Too Big to Fail in 1930: The Bank of the United States and the Failed Immigrant “Bank” That Reshaped America
Monday, January 5, 2015: 11:20 AM
Riverside Ballroom (Sheraton New York)
Founded in 1913 by a Russian-Jewish immigrant entrepreneur, the Bank of the United States, despite its grandiose name, was actually a retail bank, advertising mainly in the Yiddish press of New York. By 1930, it also grew to be the largest commercial bank in New York, with over 440,000 depositors and $300 million in assets. During the 1920s, the bank’s president, Bernard Marcus and vice-president Saul Singer, depleted the bank’s assets through heavy speculation in stock and risky real estate investments. When the banking establishment refused to help save the bank, the bank failed. Analysis of the harm done by the failure of the Bank of United States has consumed economists for the past eighty years. Scholars like Milton Friedman and Ben Bernanke debated the role its closure played in propelling the United States from the recession of 1929 into “the great contraction.” Who were the ‘untrustworthy’ depositors in the Bank of United States that banking elites refused to help? Economists have virtually erase in their discussions of this historic bank failure its ‘Jewishness:’ at the time, the bank’s directors and clientele’s religious background were well-known; indeed, some journalists argued it was issues of religious prejudice that prodded no one financial institution to step up to save the bank. This paper will use court records and other archival materials to explore how ‘Jewishness’ shaped the rise and fall of this bank.
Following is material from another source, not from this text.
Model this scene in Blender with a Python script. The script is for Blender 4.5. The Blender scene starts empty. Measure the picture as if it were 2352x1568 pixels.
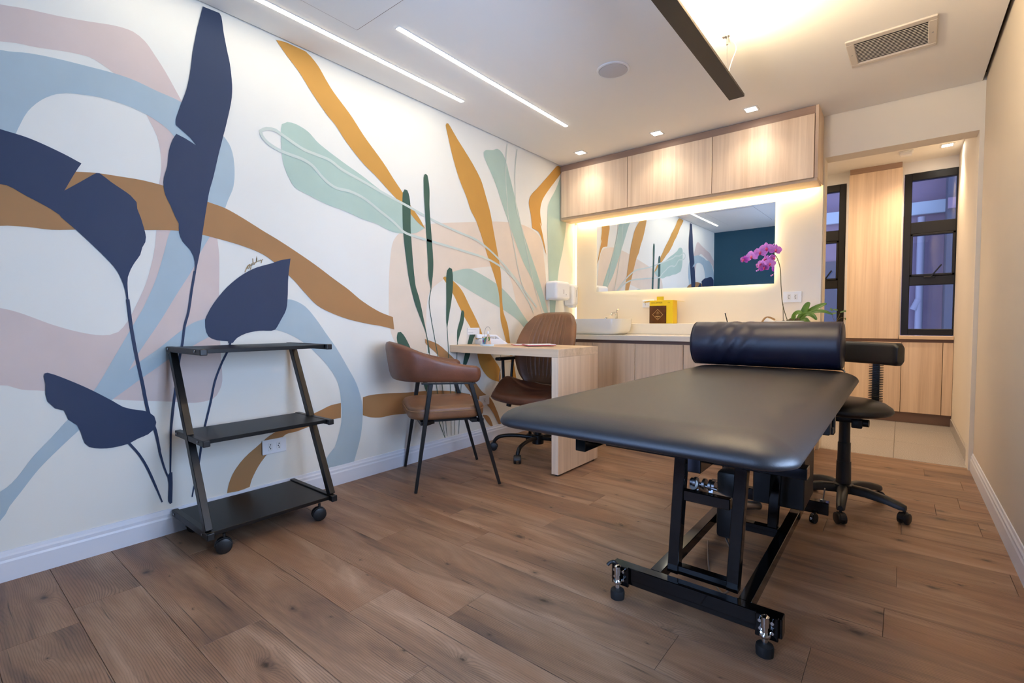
import bpy, bmesh, math, random
from mathutils import Vector, Matrix
from mathutils.geometry import tessellate_polygon
random.seed(7)
SC = bpy.context.scene
COL = SC.collection
PI = math.pi
R = math.radians

# ------------------------------------------------------------------ camera
cam = bpy.data.cameras.new('camera'); camo = bpy.data.objects.new('camera', cam); COL.objects.link(camo)
yaw, pitch, roll = .6766, -.0399, -.0025
F = Vector((-math.sin(yaw)*math.cos(pitch), math.cos(yaw)*math.cos(pitch), math.sin(pitch)))
r0 = Vector((math.cos(yaw), math.sin(yaw), 0)); u0 = r0.cross(F)
rt = r0*math.cos(roll)+u0*math.sin(roll); up = -r0*math.sin(roll)+u0*math.cos(roll)
m = Matrix((rt, up, -F)).transposed().to_4x4(); m.translation = Vector((2.5197, 0, .935))
camo.matrix_world = m
cam.sensor_width = 36; cam.lens = 1111.78*36/2352; cam.clip_start = .02
SC.camera = camo
SC.view_settings.view_transform = 'Standard'; SC.view_settings.look = 'None'
SC.view_settings.gamma = 1; SC.view_settings.use_curve_mapping = False
SC.view_settings.exposure = 1.13

# ------------------------------------------------------------------ world: dusk sky
W = bpy.data.worlds.new('dusk_sky'); SC.world = W; W.use_nodes = True
wn = W.node_tree; bg = wn.nodes['Background']
bg.inputs[0].default_value = (.40, .48, .88, 1); bg.inputs[1].default_value = 1.45

def area(name, loc, rot, sx, sy, power, col, spread=180):
    l = bpy.data.lights.new(name, 'AREA'); l.shape = 'RECTANGLE'; l.size = sx; l.size_y = sy
    l.energy = power; l.color = col; l.spread = R(spread)
    o = bpy.data.objects.new(name, l); COL.objects.link(o); o.location = loc; o.rotation_euler = rot
    return o
def spot(name, loc, rot, power, col, size=70, blend=.6, rad=.03):
    l = bpy.data.lights.new(name, 'SPOT'); l.energy = power; l.color = col; l.spot_size = R(size)
    l.spot_blend = blend; l.shadow_soft_size = rad
    o = bpy.data.objects.new(name, l); COL.objects.link(o); o.location = loc; o.rotation_euler = rot
    return o
WARM = (1, .73, .45); NEUT = (1, .93, .82); COOL = (.60, .76, 1)
# cool fill lamp added outside the unseen glazed door behind the camera
area('added_door_fill', (1.62, -.40, 1.25), (R(90), 0, 0), .95, 1.7, 20, (.48, .68, 1))
# second cool fill lamp, outside an added unseen window in the right wall
area('added_window_fill', (3.12, 1.05, 1.15), (0, R(90), 0), 1.1, 1.0, 34, COOL)
# recessed downlights over the cabinet run, and one in the back corridor
for x in (.337, 1.016, 1.685):
    spot('downlight_lamp', (x, 3.665, 2.372), (0, 0, 0), 5.2, (1, .88, .74), 125, 1, .035)
spot('corridor_lamp', (2.786, 5.43, 2.372), (0, R(14), 0), 26, WARM, 120, .9, .03)
area('corridor_area_lamp', (1.4, 5.0, 2.36), (0, 0, 0), .8, .3, 9, (1, .80, .62))  # warm area lamp under the corridor ceiling, no fitting modelled

# ------------------------------------------------------------------ materials
def lin(c):
    return tuple(((v/255)/12.92 if v/255 <= .04045 else ((v/255+.055)/1.055)**2.4) for v in c)+(1,)
def mat(name, rgb, rough=.5, metal=0, spec=.5, noise=0, nscale=8, bump=0, bscale=60, coat=0, emis=None, estr=0):
    m = bpy.data.materials.new(name); m.use_nodes = True; nt = m.node_tree; b = nt.nodes['Principled BSDF']
    b.inputs['Base Color'].default_value = lin(rgb); b.inputs['Roughness'].default_value = rough
    b.inputs['Metallic'].default_value = metal; b.inputs['Specular IOR Level'].default_value = spec
    b.inputs['Coat Weight'].default_value = coat
    if emis:
        b.inputs['Emission Color'].default_value = (*emis, 1); b.inputs['Emission Strength'].default_value = estr
    if noise or bump:
        tc = nt.nodes.new('ShaderNodeTexCoord')
    if noise:
        n = nt.nodes.new('ShaderNodeTexNoise'); n.inputs['Scale'].default_value = nscale; n.inputs['Detail'].default_value = 5
        nt.links.new(tc.outputs['Object'], n.inputs['Vector'])
        mr = nt.nodes.new('ShaderNodeMapRange'); mr.inputs[1].default_value = .3; mr.inputs[2].default_value = .7
        mr.inputs[3].default_value = 1-noise; mr.inputs[4].default_value = 1+noise
        nt.links.new(n.outputs[0], mr.inputs[0])
        mx = nt.nodes.new('ShaderNodeVectorMath'); mx.operation = 'SCALE'; mx.inputs[0].default_value = lin(rgb)[:3]
        nt.links.new(mr.outputs[0], mx.inputs['Scale']); nt.links.new(mx.outputs[0], b.inputs['Base Color'])
    if bump:
        n2 = nt.nodes.new('ShaderNodeTexNoise'); n2.inputs['Scale'].default_value = bscale; n2.inputs['Detail'].default_value = 4
        nt.links.new(tc.outputs['Object'], n2.inputs['Vector'])
        bp = nt.nodes.new('ShaderNodeBump'); bp.inputs['Strength'].default_value = bump; bp.inputs['Distance'].default_value = .004
        nt.links.new(n2.outputs[0], bp.inputs['Height']); nt.links.new(bp.outputs[0], b.inputs['Normal'])
    return m
def emit(name, col, s):
    m = bpy.data.materials.new(name); m.use_nodes = True; nt = m.node_tree
    for n in list(nt.nodes):
        if n.type == 'BSDF_PRINCIPLED': nt.nodes.remove(n)
    e = nt.nodes.new('ShaderNodeEmission'); e.inputs[0].default_value = (*col, 1); e.inputs[1].default_value = s
    nt.links.new(e.outputs[0], nt.nodes['Material Output'].inputs[0]); return m

def laminate(name, light, dark, axis='z', rough=.5, sc=1.0, streak=1.0):
    """pale wood laminate with fine straight grain along one axis (object coordinates)"""
    m = bpy.data.materials.new(name); m.use_nodes = True; nt = m.node_tree; b = nt.nodes['Principled BSDF']
    N = nt.nodes.new; L = nt.links.new
    tc = N('ShaderNodeTexCoord'); oi = N('ShaderNodeObjectInfo'); mp = N('ShaderNodeMapping')
    a = {'x': (.7, 26, 26), 'y': (26, .7, 26), 'z': (26, 26, .7)}[axis]
    mp.inputs['Scale'].default_value = tuple(v*sc for v in a)
    cb = N('ShaderNodeCombineXYZ'); ml = N('ShaderNodeMath'); ml.operation = 'MULTIPLY'; ml.inputs[1].default_value = 37
    L(oi.outputs['Random'], ml.inputs[0])
    for i in range(3): L(ml.outputs[0], cb.inputs[i])
    L(cb.outputs[0], mp.inputs['Location']); L(tc.outputs['Object'], mp.inputs['Vector'])
    n1 = N('ShaderNodeTexNoise'); n1.inputs['Scale'].default_value = 1; n1.inputs['Detail'].default_value = 6; n1.inputs['Roughness'].default_value = .62
    n1.inputs['Distortion'].default_value = .6
    L(mp.outputs[0], n1.inputs['Vector'])
    n2 = N('ShaderNodeTexNoise'); n2.inputs['Scale'].default_value = .22; n2.inputs['Detail'].default_value = 2
    L(mp.outputs[0], n2.inputs['Vector'])
    ad = N('ShaderNodeMath'); ad.operation = 'ADD'; L(n1.outputs[0], ad.inputs[0]); L(n2.outputs[0], ad.inputs[1])
    cr = N('ShaderNodeValToRGB'); cr.color_ramp.elements[0].position = .5-.16/streak; cr.color_ramp.elements[1].position = .5+.14/streak
    cr.color_ramp.elements[0].color = lin(dark); cr.color_ramp.elements[1].color = lin(light)
    hf = N('ShaderNodeMath'); hf.operation = 'MULTIPLY'; hf.inputs[1].default_value = .5
    L(ad.outputs[0], hf.inputs[0]); L(hf.outputs[0], cr.inputs[0]); L(cr.outputs[0], b.inputs['Base Color'])
    b.inputs['Roughness'].default_value = rough
    bp = N('ShaderNodeBump'); bp.inputs['Strength'].default_value = .06; bp.inputs['Distance'].default_value = .002
    L(n1.outputs[0], bp.inputs['Height']); L(bp.outputs[0], b.inputs['Normal'])
    return m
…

Through analysis of a database of all depositors who made claims with the New York State Supreme Court, the paper will explore how the bonds of ethnicity shaped banking in early-twentieth century New York and it demonstrate why scholars must pay closer attention to the ranks of East European immigrant entrepreneurs whose business practices, “Jewishness” and failures reshaped the contours of finance in America.